Wenn wir heute von Liebe sprechen, haben wir zunächst Intimität und emotional intensive Beziehungen im Blick. Diese Vorstellung verstellt uns aber eine Verständnis dessen, was Liebe im neutestamentlichen Sinne meint.
Paulus schrieb den Hymnus der Liebe in 1.Kor 13 in eine Situation hinein, in der die Gemeinde Korinth von Status- und Anerkennungskämpfen absorbiert war: Wer hat den höchsten Rang, das höchste Ansehen: Paulus, oder diejenigen, die in Zungen reden, die Wundertäter, die Lehrer der Gemeinde? Der Möglichkeitsgrund, so zu fragen, war ein Denken in Hierarchien, in Über- und Abwertungen.
Das Konzept Liebe unterläuft nun dieses Denken. Liebe ist die Durchsetzung wechselseitiger vollständiger Anerkennung. Sie setzt an die Stelle asymmetrischer, hierarchischer Verhältnisse untereinander ein symmetrisches Verhältnis. Jeder hat eine einzigartige Würde. Jeder ist in seiner Eigentümlichkeit, Eigensinnigkeit, Andersartigkeit, Seltsamkeit, Begabung, Könnerschaft vollständig anerkannt.
Diese Liebe hat Gott in Jesus Christus gelebt.

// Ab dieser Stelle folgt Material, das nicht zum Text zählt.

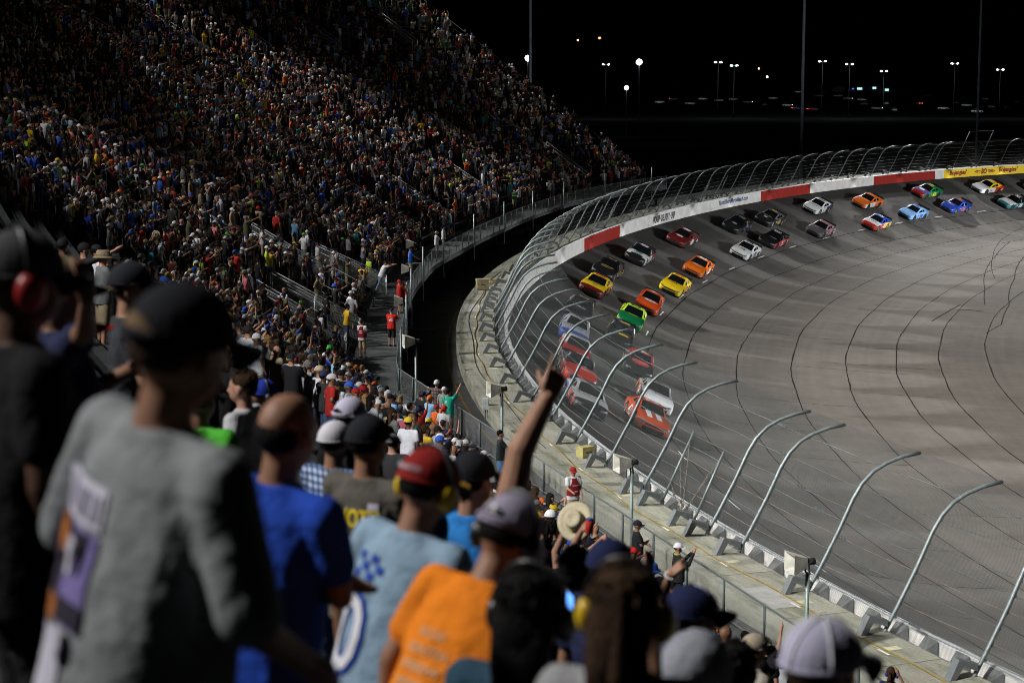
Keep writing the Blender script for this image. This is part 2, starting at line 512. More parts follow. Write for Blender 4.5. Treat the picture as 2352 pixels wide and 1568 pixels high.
# concrete berm behind the wall, service road, embankment
SB = srange(-70, 420, 2.0)
strip('pavement', SB, [(-2.0, -16.12), (-2.0, ZS), (-1.2, ZS), (.12, ZS), (.12, -16.3)], CONC, smooth=False)
strip('service_road', SB, [(-9.0, -16.12), (-2.0, -16.12)], M_ROAD)
strip('embankment', srange(186, 420, 3), [(-46, -24.5), (-24, -21.0), (-9.0, -16.13)], M_GRASS)
strip('trench', SB, [(.12, -15.98), (.70, -15.98)], M_GALVD)
mk = MB(); ymk = MB(); jt = MB(); lt = MB()
def slab_rect(b, s, t, ls, lt_, z=ZS + .005):
    b.quad(pt(s - ls / 2, t - lt_ / 2, z), pt(s - ls / 2, t + lt_ / 2, z), pt(s + ls / 2, t + lt_ / 2, z), pt(s + ls / 2, t - lt_ / 2, z))
for s in srange(-24, 140, 2.3):
    slab_rect(jt, s + .1, -.95, .035, 2.05)
for s in srange(-22, 100, 4.62):
    slab_rect(mk, s + 1.1, -1.0, .55, .07, ZS + .009); slab_rect(lt, s + 1.3, -.6, .30, .42, ZS + .007)
jt.build('expansion_joints', mat('joint_filler', (.10, .095, .07), .9))['kind'] = 'structure'
mk.build('paint_marks', M_WPAINT)['kind'] = 'structure'
lt.build('concrete_patches', mat('new_mortar', (.42, .40, .27), .9, var=.2, scale=4))['kind'] = 'structure'
pm = MB(); slab_rect(pm, 72.2, -1.2, 3.4, 1.35, ZS + .008); slab_rect(pm, 8.2, -1.35, 2.2, .95, ZS + .008)
pm.build('painted_patch', mat('pale_patch', (.29, .29, .275), .85, var=.15, scale=3))['kind'] = 'structure'
for s in srange(20, 200, 12):
    ymk.quad(pt(s, -4.6, -16.115), pt(s, -3.3, -16.115), pt(s + .5, -3.3, -16.115), pt(s + .5, -4.6, -16.115))
P = [[pt(s, -2.55, -16.115), pt(s, -2.45, -16.115)] for s in srange(-60, 300, 3)]; ymk.grid(P, 0, None, True)
ymk.build('road_marking', mat('faded_yellow_line', (.14, .085, .012), .8, var=.3, scale=3))['kind'] = 'structure'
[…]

Gott anerkennt uns, und das eben nicht "von oben her", sondern von Angesicht zu Angesicht, als Bruder, als Freund. Gott nimmt uns im Glauben in seine Liebesgemeinschaft, in die Trinität hinein, die ein Symbol für absolute gegenseitige Anerkennung ist (Vater, Sohn, Heiliger Geist). In dieser Anerkennung werde ich frei und voller Frieden. In die Freiheit gestellt, bin ich in der Lage, wechselseitig-symmetrische Anerkennungsverhältnisse einzugehen, d.h. zu lieben und geliebt zu werden, und zu leiden, wenn meine Anerkennung nicht auf Gegenanerkennung stößt. Aber diese Liebe lässt sich nicht enttäuschen: Sie hofft alles, sie duldet alles. Sie weiß, sie hat den längeren Atem. Denn diese Liebe ist das Fundament aller Wirklichkeit.
Angeregt durch: Falk Wagner, Selbstdarstellung, in: Henning, Christian/Lehmkühler, Karsten (Hrsg.), Systematische Theologie der Gegenwart in Selbstdarstellungen, Tübingen 1998, S. 276-299.